Outside of program activities, I am adapting to the surrounding areas. I went climbing with a couple students, went on a meandering run arround campus (was disappointed by the lack of sidewalks), and went to New York City.
This week, I learned much of the necessary material on Fourier series. I learned some necessary Hilbert space theory and some more important results in ergodic theory. I also worked several exercises in Fourier analysis, ergodic theory, and measure theory. Ish and I met with Leonidas most days so we could better understand the plan for our project. We also did our initial presentation week, and it was very interesting to see what others were doing in their projects.
This week, we made more progress in terms of the necessary material, and we began going through the Tolev-Laporta paper to understand better the exponential sum estimates. I learned the basic theory of maximal operators and learned additional material in Fourier series.
This week, I also went to several talks in the "Beyond the Freshman Horizons Workshop". Many were close to what my project was concerned with and aligned with my general interests, and I showed up for the additive combinatorics, analytic number theory, random matrix theory, integrable systems, and fourier analysis talks.

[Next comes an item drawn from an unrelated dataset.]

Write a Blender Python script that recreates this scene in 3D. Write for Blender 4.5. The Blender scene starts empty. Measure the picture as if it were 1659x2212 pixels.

I made more progress this week in the Tolev Paper, and I began looking through a paper of Laporta-Tolev which many of the estimates were drawn from. I am starting to become more comfortable with exponential sum estimates and the philosophy of Vaughan's identity for the von Mangoldt function. I also learned some more theory of maximal operators and maximal inequalities, finishing the notes by Mariusz on the topic. I also began the notes on Ergodic theory and Oscillations. The theory of oscillation seminorms will be crucial for demonstrating our result holds on square-integrable functions. We met with Leonidas most days to discuss our progress and to learn more about general analysis principles to prove results of this nature, namely maximal inequalities and pointwise convergence results.
This week we made significant progress towards understanding the exponential sum estimates of the minor arc. There is some uneasiness that Ish, Leonidas, and I have about some of the large steps the authors have skipped, and we intend to fill in the gaps. Otherwise, I made significant progress in the oscillations notes.